Scene modeling code data

........

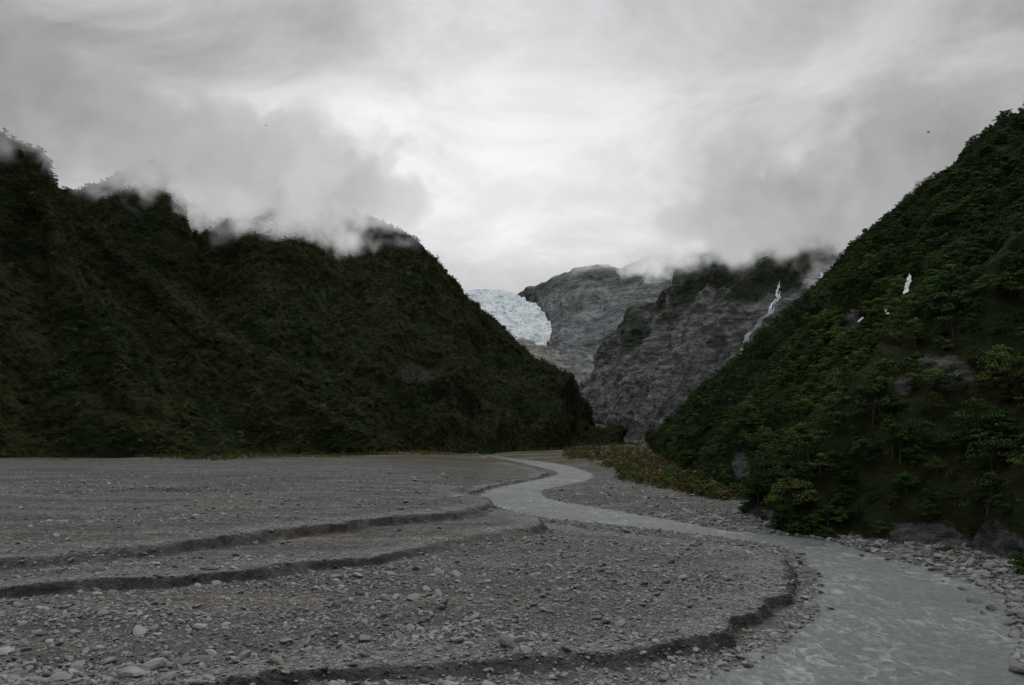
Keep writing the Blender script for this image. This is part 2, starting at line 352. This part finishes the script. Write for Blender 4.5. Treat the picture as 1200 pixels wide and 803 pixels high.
def tube(V,Fc,a,b,ra,rb,k=5):
    a=np.array(a);b=np.array(b);d=b-a;d/=np.linalg.norm(d);u=np.cross(d,[.3,.9,.1]);u/=np.linalg.norm(u);w=np.cross(d,u)
    o=len(V)
    for c,r in ((a,ra),(b,rb)):
        for i in range(k):
            t=2*math.pi*i/k;V.append(c+r*(math.cos(t)*u+math.sin(t)*w))
    for i in range(k):
        j=(i+1)%k;Fc.append((o+i,o+j,o+k+j,o+k+i))
def tree(name,coll,leaf,ht,rad,ncl,nlf,ls,seed,low=.3):
    r=np.random.default_rng(seed);V=[];Fc=[]
    lean=r.normal(0,.05*ht,2);top=np.array([lean[0],lean[1],ht*.7])
    fork=top*.5;tube(V,Fc,(0,0,-.6),fork,.035*ht,.024*ht,6);tube(V,Fc,fork,top,.024*ht,.01*ht,6)
    cl=[]
    for i in range(ncl):
        th=r.uniform(0,6.283);q=math.sqrt(r.uniform(.02,1));zz=r.uniform(low,1)
        prof=math.sin(math.pi*min(1,max(.12,(zz-low+.12)/(1.12-low)))**.8)**.7
        c=np.array([math.cos(th)*q*rad*prof+lean[0]*zz,math.sin(th)*q*rad*prof+lean[1]*zz,ht*zz*(.92+.08*r.random())])
        cl.append((c,rad*r.uniform(.24,.42)))
        tube(V,Fc,fork+(top-fork)*r.uniform(0,.9),c,.010*ht,.003*ht,4)
    nb=len(Fc)
    for c,cr in cl:
        for k in range(nlf):
            d=r.normal(size=3);d/=np.linalg.norm(d);d[2]=abs(d[2])*.9-.25*r.random()
            q=c+d*cr*np.array([1,1,.75])*r.uniform(.55,1.08)
            nn=d+r.normal(0,.4,3)+np.array([0,0,.35]);nn/=np.linalg.norm(nn)
            a=np.cross(nn,r.normal(size=3));a/=np.linalg.norm(a);b=np.cross(nn,a);s_=ls*r.uniform(.6,1.4);o=len(V)
            V+= [q+a*s_,q+b*s_*.6,q-a*s_,q-b*s_*.6];Fc.append((o,o+1,o+2,o+3))
    ob=mesh_obj(name,np.array(V),np.array(Fc),None,False,link=False)
    ob.data.materials.append(bark);ob.data.materials.append(leaf)
    mi=np.zeros(len(Fc),np.int32);mi[nb:]=1;ob.data.polygons.foreach_set('material_index',mi)
    coll.objects.link(ob);return ob
def coll(n_): return bpy.data.collections.new(n_)
cNear=coll('rainforest_tree_kinds');cFarL=coll('hillside_bush_kinds');cFarR=coll('hillside_tree_kinds');cScr=coll('scrub_kinds')
for i in range(5): tree('rainforest_tree_kind',cNear,leafR,1.0,[.48,.56,.42,.6,.5][i],[17,20,14,22,16][i],85,.028,100+i,[.3,.25,.35,.3,.2][i])
for i in range(4): tree('hillside_bush_kind',cFarL,leafL,1.0,[.65,.55,.75,.6][i],10,30,.062,200+i,.15)
for i in range(4): tree('hillside_tree_kind',cFarR,leafR,1.0,[.55,.5,.62,.48][i],11,38,.052,300+i,.2)
for i in range(3): tree('scrub_kind',cScr,leafY,1.0,[.7,.6,.8][i],8,26,.075,400+i,.1)
def scatter(name,pts,scl,rot,col_):
    me=bpy.data.meshes.new(name);me.vertices.add(len(pts));me.vertices.foreach_set('co',np.asarray(pts,np.float32).ravel())
    for an,av in (('scl',scl),('rot',rot)):
        a=me.attributes.new(an,'FLOAT_VECTOR','POINT');a.data.foreach_set('vector',np.asarray(av,np.float32).ravel())
    ob=bpy.data.objects.new(name,me);sc.collection.objects.link(ob)
    ng=bpy.data.node_groups.new(name+'_scatter','GeometryNodeTree')
    ng.interface.new_socket('Geometry',in_out='INPUT',socket_type='NodeSocketGeometry');ng.interface.new_socket('Geometry',in_out='OUTPUT',socket_type='NodeSocketGeometry')
    gi=ng.nodes.new('NodeGroupInput');go=ng.nodes.new('NodeGroupOutput');ip=ng.nodes.new('GeometryNodeInstanceOnPoints')
    ci=ng.nodes.new('GeometryNodeCollectionInfo');ci.inputs['Collection'].default_value=col_;ci.inputs['Separate Children'].default_value=True;ci.inputs['Reset Children'].default_value=True
    ip.inputs['Pick Instance'].default_value=True
    L=ng.links
    for an,so in (('scl','Scale'),('rot','Rotation')):
        na=ng.nodes.new('GeometryNodeInputNamedAttribute');na.data_type='FLOAT_VECTOR';na.inputs['Name'].default_value=an
        L.new(na.outputs['Attribute'],ip.inputs[so])
    L.new(gi.outputs[0],ip.inputs['Points']);L.new(ci.outputs[0],ip.inputs['Instance']);L.new(ip.outputs[0],go.inputs[0])
    md=ob.modifiers.new('scatter','NODES');md.node_group=ng
    return ob
def sample(L,num,tmax=.84):
    Q=L['Q'];nr,nc=Q.shape[:2]
    e1=Q[1:,:-1]-Q[:-1,:-1];e2=Q[:-1,1:]-Q[:-1,:-1];ar=np.linalg.norm(np.cross(e1,e2),axis=-1)
    ar=ar*(L['t'][:-1,:-1]<tmax)
    pr=(ar/ar.sum()).ravel();k=rng.choice(len(pr),num,p=pr);i,j=k//(nc-1),k%(nc-1)
    a=rng.random((num,1));b=rng.random((num,1))
    p=Q[i,j]*(1-a)*(1-b)+Q[i+1,j]*a*(1-b)+Q[i,j+1]*(1-a)*b+Q[i+1,j+1]*a*b
    return p,L['n'][i,j],L['t'][i,j],L['g'][i,j]
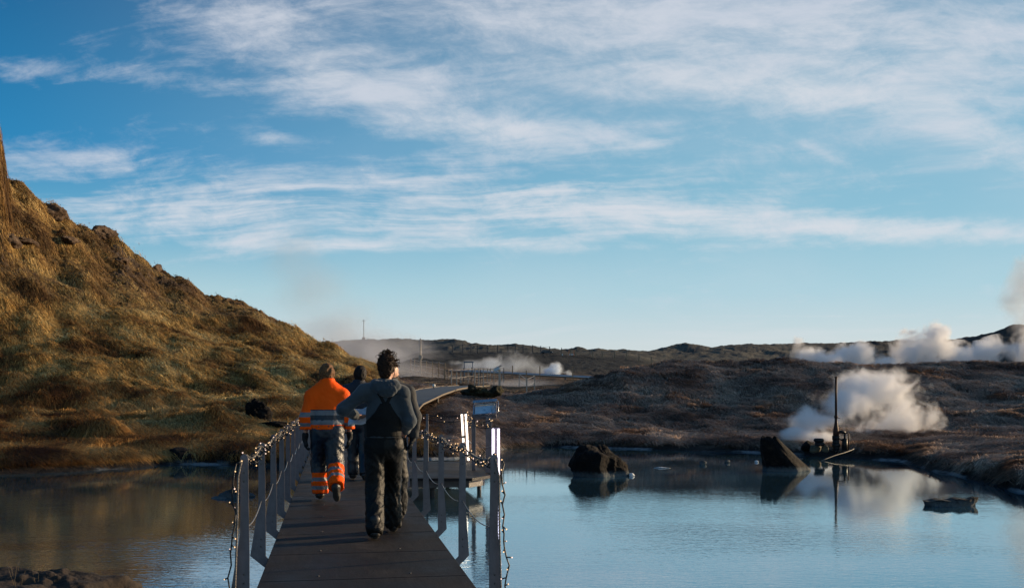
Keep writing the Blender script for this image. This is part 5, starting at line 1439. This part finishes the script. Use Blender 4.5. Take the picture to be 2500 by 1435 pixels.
# ---------------------------------------------------------------- steam
def plume(label, blobs, dens, nscale, seed, D0, amp=1.0, thr=.0, stretch=(1, 1, 1), col=(1.0, 1.0, 1.0), soft=.35, aniso=.0, step=None, depth=1.0, rot=0):
    """blobs: (px, py, depth, rx_px, ry_px, weight); the volume hull wraps the blobs"""
    C = [(at(px, py, D), rx / F * D, ry / F * D, w) for px, py, D, rx, ry, w in blobs]
    org = C[0][0].copy()
    mb = MB()
    for c, rx, rz, w in C: mb.ball(c - org, 1.0, 16, 0, (rx * 1.25, rx * 1.1 * depth, rz * 1.25))
    me = mb.mesh('steam_plume')
    m = bpy.data.materials.new('steam'); m.use_nodes = True; nt = m.node_tree; nt.nodes.clear(); g = NT(nt)
    out = g.node('ShaderNodeOutputMaterial'); pv = g.node('ShaderNodeVolumePrincipled'); nt.links.new(pv.outputs[0], out.inputs['Volume'])
    tc = g.node('ShaderNodeTexCoord'); P = S(nt, tc.outputs['Object']); x, y, z = g.sep(P)
    field = None
    for c, rx, rz, w in C:
        q = c - org; r2 = ((x - q.x) / rx).sq() + ((y - q.y) / (rx * .9 * depth)).sq() + ((z - q.z) / rz).sq()
        f = (1.0 - r2.sqrt()) * w
        field = f if field is None else field._m('SMOOTH_MAX', f, .35)
    n = g.noise(g.mapv(P, stretch, (0, 0, rot), (seed, seed * .7, 0)), nscale, 5, .62, .6)
    n2 = g.noise(g.mapv(P, stretch, (0, 0, 0), (seed * 2, 3, 1)), nscale * .38, 3, .5)
    d = (field + (n - .5) * 1.5 * amp + (n2 - .5) * 1.3 * amp - thr).ss(0.0, soft)
    edge = (field + .30).ss(0.0, .25)
    g.link(d * edge * dens, pv.inputs['Density'])
    pv.inputs['Color'].default_value = tuple(col) + (1,); pv.inputs['Anisotropy'].default_value = aniso
    o = link('steam_plume', me, m); o.location = org
    md = o.modifiers.new('wrap', 'REMESH'); md.mode = 'VOXEL'; md.voxel_size = max(.06, max(c[1] for c in C) * .12); md.use_smooth_shade = True
    m.cycles.volume_step_rate = step or 1.0
    props(o, label, 'steam', 'plumes of steam', 'stuff'); return o
plume('dense white steam billowing up behind the wellhead and drifting right',
      [(2120, 955, 31.5, 95, 55, 1.0), (2175, 960, 32, 75, 62, 1.0), (2060, 985, 31, 90, 52, .95), (1995, 1022, 30.5, 75, 40, .95), (1950, 1058, 30, 50, 24, .9), (2010, 1066, 29.8, 60, 16, .9), (2180, 1030, 32.5, 110, 42, .55), (1985, 968, 32.5, 40, 26, .35), (2240, 945, 32.5, 34, 28, .5), (2225, 1010, 32.5, 60, 50, .55)],
      8.0, 1.7, 3.0, 31, amp=1.35, thr=.0, soft=1.15, depth=.8)
plume('long bank of white steam along the top of the right ridge, below the skyline',
      [(1968, 864, 62, 55, 30, 1.0), (1948, 838, 62, 26, 24, .9), (2010, 878, 62, 60, 18, .9), (2085, 868, 63, 62, 34, .95), (2165, 885, 64, 60, 18, .7), (2245, 856, 66, 75, 52, 1.0), (2283, 812, 66, 36, 40, .9), (2330, 868, 67, 60, 34, .85), (2400, 870, 68, 60, 34, .75), (2450, 850, 69, 60, 30, .6), (2530, 850, 70, 60, 50, .8)],
      6.0, .80, 8.0, 62, amp=1.35, thr=-.04, soft=.8, depth=.7)
plume('pale pink white steam rising into the sky at the right edge of the picture', [(2515, 690, 75, 85, 72, 1.0), (2480, 735, 75, 55, 40, .8), (2540, 640, 75, 60, 40, .8), (2510, 790, 74, 70, 50, .45)], 1.0, .45, 14.0, 75, amp=.9, thr=.0, soft=.8, depth=.5)
plume('bank of blue white steam behind the far railings', [(1150, 891, 80, 55, 20, .9), (1200, 895, 80, 65, 26, .85), (1262, 890, 80, 65, 32, .7), (1120, 886, 80, 30, 9, .9), (1320, 900, 80, 50, 22, .5)], 1.3, .9, 21.0, 80, amp=1.0, thr=.0, soft=.9, col=(.86, .93, 1.0), depth=.5)
plume('small puff of white steam rising behind the pipeline', [(1350, 905, 76, 30, 13, 1.0), (1355, 894, 76, 18, 12, .8), (1338, 910, 76, 20, 7, .9), (1385, 909, 76, 12, 9, .5)], 5.0, 1.8, 25.0, 76, amp=.9, thr=.0, soft=.7, col=(.86, .93, 1.0), depth=.6)
plume('thin grey veil of steam drifting up behind the left hill', [(830, 800, 120, 180, 90, .85), (750, 720, 120, 130, 100, .75), (900, 850, 110, 150, 55, .8), (960, 870, 95, 140, 60, .9), (700, 640, 120, 90, 110, .5)], 0.45, .11, 33.0, 110, amp=.75, thr=-.03, soft=1.3, col=(.74, .77, .84), depth=.35, step=2.0)
plume('low ground steam over the brown flat behind the far walkway', [(1090, 935, 62, 130, 22, .9), (1010, 915, 64, 90, 40, 1.0), (1260, 938, 58, 130, 16, .8), (940, 880, 70, 80, 45, .7)], 0.34, .3, 41.0, 60, amp=.7, thr=-.05, soft=.9, col=(.88, .92, 1.0), depth=.6, step=2.0)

........

◆ Work required
Scan the material above. Extract every line in which the word "Blender" occurs.

◆ Solution below
Keep writing the Blender script for this image. This is part 2, starting at line 352. This part finishes the script. Write for Blender 4.5. Treat the picture as 1200 pixels wide and 803 pixels high.
Keep writing the Blender script for this image. This is part 5, starting at line 1439. This part finishes the script. Use Blender 4.5. Take the picture to be 2500 by 1435 pixels.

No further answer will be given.